== INFORMATION SHOWN

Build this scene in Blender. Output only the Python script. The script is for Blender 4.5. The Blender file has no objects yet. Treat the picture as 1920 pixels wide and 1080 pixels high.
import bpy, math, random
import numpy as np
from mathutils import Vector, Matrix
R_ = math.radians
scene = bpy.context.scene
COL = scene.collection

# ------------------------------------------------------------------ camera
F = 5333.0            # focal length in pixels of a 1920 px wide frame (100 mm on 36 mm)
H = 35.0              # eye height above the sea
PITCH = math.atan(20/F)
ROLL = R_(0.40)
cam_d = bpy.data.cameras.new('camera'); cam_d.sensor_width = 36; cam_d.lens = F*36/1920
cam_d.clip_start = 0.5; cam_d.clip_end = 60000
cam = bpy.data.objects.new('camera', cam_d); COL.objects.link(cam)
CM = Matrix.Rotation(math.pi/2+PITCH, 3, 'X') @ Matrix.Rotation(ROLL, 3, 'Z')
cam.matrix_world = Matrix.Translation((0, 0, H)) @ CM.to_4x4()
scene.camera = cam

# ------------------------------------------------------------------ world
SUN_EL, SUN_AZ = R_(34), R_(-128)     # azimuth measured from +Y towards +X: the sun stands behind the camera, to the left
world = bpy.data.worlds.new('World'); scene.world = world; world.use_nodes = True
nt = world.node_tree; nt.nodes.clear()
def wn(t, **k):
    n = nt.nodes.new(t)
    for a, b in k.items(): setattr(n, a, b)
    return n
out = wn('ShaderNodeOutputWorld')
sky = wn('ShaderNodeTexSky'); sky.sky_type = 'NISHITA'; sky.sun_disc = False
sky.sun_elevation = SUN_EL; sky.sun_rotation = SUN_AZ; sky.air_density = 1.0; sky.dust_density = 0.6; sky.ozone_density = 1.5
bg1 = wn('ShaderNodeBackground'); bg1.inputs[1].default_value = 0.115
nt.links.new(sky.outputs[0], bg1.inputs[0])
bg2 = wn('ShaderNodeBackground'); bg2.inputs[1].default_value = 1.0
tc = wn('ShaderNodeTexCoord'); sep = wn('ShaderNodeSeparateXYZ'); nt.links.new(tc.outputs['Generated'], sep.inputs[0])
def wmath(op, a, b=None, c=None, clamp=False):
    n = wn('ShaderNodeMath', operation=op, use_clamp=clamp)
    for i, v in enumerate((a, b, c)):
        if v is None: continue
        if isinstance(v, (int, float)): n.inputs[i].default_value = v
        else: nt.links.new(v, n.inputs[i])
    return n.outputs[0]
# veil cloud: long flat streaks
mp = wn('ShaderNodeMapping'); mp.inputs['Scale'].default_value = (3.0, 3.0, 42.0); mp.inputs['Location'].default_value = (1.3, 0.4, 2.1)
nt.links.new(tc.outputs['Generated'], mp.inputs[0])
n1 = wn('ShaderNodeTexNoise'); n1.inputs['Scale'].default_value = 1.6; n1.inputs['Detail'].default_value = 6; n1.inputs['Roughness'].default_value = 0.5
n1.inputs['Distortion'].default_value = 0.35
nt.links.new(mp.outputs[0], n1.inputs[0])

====

**EXERCISE REQUIREMENTS:** Repeat the data precisely, line by line.

**TASK RESPONSE:**
Build this scene in Blender. Output only the Python script. The script is for Blender 4.5. The Blender file has no objects yet. Treat the picture as 1920 pixels wide and 1080 pixels high.
import bpy, math, random
import numpy as np
from mathutils import Vector, Matrix
R_ = math.radians
scene = bpy.context.scene
COL = scene.collection

# ------------------------------------------------------------------ camera
F = 5333.0            # focal length in pixels of a 1920 px wide frame (100 mm on 36 mm)
H = 35.0              # eye height above the sea
PITCH = math.atan(20/F)
ROLL = R_(0.40)
cam_d = bpy.data.cameras.new('camera'); cam_d.sensor_width = 36; cam_d.lens = F*36/1920
cam_d.clip_start = 0.5; cam_d.clip_end = 60000
cam = bpy.data.objects.new('camera', cam_d); COL.objects.link(cam)
CM = Matrix.Rotation(math.pi/2+PITCH, 3, 'X') @ Matrix.Rotation(ROLL, 3, 'Z')
cam.matrix_world = Matrix.Translation((0, 0, H)) @ CM.to_4x4()
scene.camera = cam

# ------------------------------------------------------------------ world
SUN_EL, SUN_AZ = R_(34), R_(-128)     # azimuth measured from +Y towards +X: the sun stands behind the camera, to the left
world = bpy.data.worlds.new('World'); scene.world = world; world.use_nodes = True
nt = world.node_tree; nt.nodes.clear()
def wn(t, **k):
    n = nt.nodes.new(t)
    for a, b in k.items(): setattr(n, a, b)
    return n
out = wn('ShaderNodeOutputWorld')
sky = wn('ShaderNodeTexSky'); sky.sky_type = 'NISHITA'; sky.sun_disc = False
sky.sun_elevation = SUN_EL; sky.sun_rotation = SUN_AZ; sky.air_density = 1.0; sky.dust_density = 0.6; sky.ozone_density = 1.5
bg1 = wn('ShaderNodeBackground'); bg1.inputs[1].default_value = 0.115
nt.links.new(sky.outputs[0], bg1.inputs[0])
bg2 = wn('ShaderNodeBackground'); bg2.inputs[1].default_value = 1.0
tc = wn('ShaderNodeTexCoord'); sep = wn('ShaderNodeSeparateXYZ'); nt.links.new(tc.outputs['Generated'], sep.inputs[0])
def wmath(op, a, b=None, c=None, clamp=False):
    n = wn('ShaderNodeMath', operation=op, use_clamp=clamp)
    for i, v in enumerate((a, b, c)):
        if v is None: continue
        if isinstance(v, (int, float)): n.inputs[i].default_value = v
        else: nt.links.new(v, n.inputs[i])
    return n.outputs[0]
# veil cloud: long flat streaks
mp = wn('ShaderNodeMapping'); mp.inputs['Scale'].default_value = (3.0, 3.0, 42.0); mp.inputs['Location'].default_value = (1.3, 0.4, 2.1)
nt.links.new(tc.outputs['Generated'], mp.inputs[0])
n1 = wn('ShaderNodeTexNoise'); n1.inputs['Scale'].default_value = 1.6; n1.inputs['Detail'].default_value = 6; n1.inputs['Roughness'].default_value = 0.5
n1.inputs['Distortion'].default_value = 0.35
nt.links.new(mp.outputs[0], n1.inputs[0])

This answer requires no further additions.